Tag Archives: truth

Coming Out of the Closet – Part 3

Robert and I eventually wandered back to my apartment, and I had sex for the first time in my life. I had disclosed to Robert that I was a “virgin,” so he was particularly caring and measured. His gentle glances, gestures, and caresses unlocked desires in me that had been an impermeable secret for years, and as he explored my body and I timidly explored his, those secrets ruptured into pyrotechnic bursts of bliss.

After we made love, Robert delicately embraced me. I was slightly surprised that the sheer joy enveloping me wouldn’t be quelled by shame and apprehension. Robert and I dated for approximately three months. When I discovered that he was a priest, my perceptions of him were irrevocably altered, and we gradually drifted apart.

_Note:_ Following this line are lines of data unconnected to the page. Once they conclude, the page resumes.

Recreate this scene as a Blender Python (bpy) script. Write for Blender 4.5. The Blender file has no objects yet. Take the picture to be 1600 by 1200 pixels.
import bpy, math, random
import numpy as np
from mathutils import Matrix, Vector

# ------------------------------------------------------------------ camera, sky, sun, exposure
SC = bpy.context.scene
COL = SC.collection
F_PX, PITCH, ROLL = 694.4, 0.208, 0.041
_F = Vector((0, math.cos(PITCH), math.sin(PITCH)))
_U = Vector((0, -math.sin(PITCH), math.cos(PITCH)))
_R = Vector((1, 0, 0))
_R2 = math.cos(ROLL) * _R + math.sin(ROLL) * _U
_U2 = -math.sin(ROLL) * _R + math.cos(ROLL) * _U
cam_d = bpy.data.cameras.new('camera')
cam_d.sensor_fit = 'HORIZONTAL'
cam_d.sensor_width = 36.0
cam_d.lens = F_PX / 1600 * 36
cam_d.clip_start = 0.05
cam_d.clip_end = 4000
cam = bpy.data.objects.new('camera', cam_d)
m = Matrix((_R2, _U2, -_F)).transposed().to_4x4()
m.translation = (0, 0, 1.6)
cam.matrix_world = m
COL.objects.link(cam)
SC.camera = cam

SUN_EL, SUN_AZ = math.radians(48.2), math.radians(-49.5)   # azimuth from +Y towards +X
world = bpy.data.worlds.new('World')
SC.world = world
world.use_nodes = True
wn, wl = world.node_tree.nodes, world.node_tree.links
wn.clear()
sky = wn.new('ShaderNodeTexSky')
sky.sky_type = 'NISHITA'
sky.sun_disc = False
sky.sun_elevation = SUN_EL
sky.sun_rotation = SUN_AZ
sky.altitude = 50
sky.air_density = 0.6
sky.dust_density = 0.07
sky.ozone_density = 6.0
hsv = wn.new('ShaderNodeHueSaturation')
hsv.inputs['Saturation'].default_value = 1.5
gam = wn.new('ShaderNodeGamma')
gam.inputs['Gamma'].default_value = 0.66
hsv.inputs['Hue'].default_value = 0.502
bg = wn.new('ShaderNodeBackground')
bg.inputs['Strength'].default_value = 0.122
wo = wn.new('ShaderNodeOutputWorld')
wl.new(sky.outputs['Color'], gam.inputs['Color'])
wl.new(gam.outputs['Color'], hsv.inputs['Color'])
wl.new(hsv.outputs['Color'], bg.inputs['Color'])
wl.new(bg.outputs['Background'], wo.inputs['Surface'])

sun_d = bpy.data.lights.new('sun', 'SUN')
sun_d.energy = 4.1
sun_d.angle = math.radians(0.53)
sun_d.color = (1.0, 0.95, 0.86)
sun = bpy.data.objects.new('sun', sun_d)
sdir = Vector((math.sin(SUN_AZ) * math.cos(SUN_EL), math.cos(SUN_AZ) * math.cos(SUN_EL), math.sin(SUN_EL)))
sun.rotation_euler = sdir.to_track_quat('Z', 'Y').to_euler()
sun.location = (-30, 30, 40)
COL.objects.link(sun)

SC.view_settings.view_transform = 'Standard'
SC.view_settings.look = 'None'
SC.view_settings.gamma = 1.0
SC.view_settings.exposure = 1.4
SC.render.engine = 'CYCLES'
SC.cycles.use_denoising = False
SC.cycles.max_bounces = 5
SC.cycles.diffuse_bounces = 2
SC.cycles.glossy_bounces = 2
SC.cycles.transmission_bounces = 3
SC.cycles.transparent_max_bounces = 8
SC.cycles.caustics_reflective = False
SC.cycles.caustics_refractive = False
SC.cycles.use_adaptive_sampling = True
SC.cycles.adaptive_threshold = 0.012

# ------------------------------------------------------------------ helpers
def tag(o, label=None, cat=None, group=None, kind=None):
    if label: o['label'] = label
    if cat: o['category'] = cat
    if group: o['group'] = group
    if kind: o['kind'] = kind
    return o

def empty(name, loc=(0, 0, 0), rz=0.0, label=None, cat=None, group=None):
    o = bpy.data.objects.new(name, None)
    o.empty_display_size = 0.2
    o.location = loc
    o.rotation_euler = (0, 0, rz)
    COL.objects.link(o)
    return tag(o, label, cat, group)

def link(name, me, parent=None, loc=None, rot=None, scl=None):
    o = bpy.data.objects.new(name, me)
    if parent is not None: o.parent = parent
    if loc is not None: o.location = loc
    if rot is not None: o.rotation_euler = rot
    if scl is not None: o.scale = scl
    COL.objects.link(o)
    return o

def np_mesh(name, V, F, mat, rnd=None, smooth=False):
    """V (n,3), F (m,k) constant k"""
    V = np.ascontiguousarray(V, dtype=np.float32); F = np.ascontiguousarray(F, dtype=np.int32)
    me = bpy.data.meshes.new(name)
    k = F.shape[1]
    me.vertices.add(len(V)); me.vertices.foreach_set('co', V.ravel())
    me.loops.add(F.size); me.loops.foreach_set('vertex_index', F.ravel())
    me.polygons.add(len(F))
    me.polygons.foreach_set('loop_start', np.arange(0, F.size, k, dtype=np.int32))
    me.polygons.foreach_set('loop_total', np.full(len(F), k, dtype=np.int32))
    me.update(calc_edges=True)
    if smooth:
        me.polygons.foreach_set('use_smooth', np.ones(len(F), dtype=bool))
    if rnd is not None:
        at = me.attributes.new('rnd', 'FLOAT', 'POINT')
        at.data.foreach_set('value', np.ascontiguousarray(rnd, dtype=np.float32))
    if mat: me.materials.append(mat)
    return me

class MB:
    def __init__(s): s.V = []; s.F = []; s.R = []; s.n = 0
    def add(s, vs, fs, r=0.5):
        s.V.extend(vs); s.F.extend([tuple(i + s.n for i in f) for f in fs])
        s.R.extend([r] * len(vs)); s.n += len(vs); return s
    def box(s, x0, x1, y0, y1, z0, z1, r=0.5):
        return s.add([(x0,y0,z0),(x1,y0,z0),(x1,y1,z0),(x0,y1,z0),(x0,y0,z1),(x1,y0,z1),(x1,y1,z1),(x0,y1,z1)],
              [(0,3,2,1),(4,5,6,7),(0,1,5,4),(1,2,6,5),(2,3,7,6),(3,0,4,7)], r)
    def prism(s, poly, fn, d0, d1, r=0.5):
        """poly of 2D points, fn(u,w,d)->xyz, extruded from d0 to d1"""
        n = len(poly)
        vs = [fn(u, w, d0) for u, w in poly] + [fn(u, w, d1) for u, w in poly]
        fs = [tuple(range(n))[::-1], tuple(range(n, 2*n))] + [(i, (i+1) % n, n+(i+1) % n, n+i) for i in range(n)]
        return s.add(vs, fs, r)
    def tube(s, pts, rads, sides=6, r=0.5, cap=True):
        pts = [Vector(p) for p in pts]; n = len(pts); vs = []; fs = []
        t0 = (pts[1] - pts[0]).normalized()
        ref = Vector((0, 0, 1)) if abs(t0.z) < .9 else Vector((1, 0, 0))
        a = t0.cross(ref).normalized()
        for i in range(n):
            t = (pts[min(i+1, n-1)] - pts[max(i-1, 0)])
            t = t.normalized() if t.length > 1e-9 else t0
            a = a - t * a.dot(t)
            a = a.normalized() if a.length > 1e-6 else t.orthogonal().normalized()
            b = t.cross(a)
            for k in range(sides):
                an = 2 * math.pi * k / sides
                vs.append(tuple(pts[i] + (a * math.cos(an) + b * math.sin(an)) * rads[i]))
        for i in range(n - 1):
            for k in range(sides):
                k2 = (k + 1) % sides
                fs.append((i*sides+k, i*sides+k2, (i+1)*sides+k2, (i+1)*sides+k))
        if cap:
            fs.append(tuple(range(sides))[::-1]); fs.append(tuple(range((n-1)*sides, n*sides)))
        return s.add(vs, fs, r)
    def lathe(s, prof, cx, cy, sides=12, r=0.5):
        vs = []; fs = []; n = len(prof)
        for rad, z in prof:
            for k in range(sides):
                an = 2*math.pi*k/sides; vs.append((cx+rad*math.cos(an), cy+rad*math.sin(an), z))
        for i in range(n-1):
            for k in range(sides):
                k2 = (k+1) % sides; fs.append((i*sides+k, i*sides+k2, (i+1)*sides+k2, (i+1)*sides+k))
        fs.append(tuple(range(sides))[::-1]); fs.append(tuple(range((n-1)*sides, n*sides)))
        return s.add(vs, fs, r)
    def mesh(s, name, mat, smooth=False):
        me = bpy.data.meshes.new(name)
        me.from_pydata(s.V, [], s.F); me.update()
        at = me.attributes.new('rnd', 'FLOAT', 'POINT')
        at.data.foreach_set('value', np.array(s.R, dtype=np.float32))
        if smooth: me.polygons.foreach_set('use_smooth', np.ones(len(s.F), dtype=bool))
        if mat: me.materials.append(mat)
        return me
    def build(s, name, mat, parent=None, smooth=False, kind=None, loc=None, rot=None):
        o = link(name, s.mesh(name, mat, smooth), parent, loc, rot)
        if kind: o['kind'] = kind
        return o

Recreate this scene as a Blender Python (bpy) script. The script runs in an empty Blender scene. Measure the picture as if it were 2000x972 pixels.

Nevertheless, I continued to patronize Friends on an almost nightly basis. I initially felt socially awkward in the confines of a bar, so I tended to play Pac-Man by myself. But I eventually befriended a couple of guys who were about my age, and they introduced me to Badlands, Cincinnati’s largest gay bar. Badlands was in the warehouse district of Cincinnati, and it was vast. Whereas Friends accommodated maybe 100 patrons a night, Badlands was an undulating sea of 500 men. Over the course of my two years in Cincinnati, I dated ten men whom I met at Badlands.

So I had my first sexual encounter at 20 years of age, and six years later I started running a gay escort service. Some people think that I was might have been making up for lost time. But in actuality, I never set out to run an escort service and the improbable chain of events that led to becoming a “DC Madam” is almost a comedy of errors.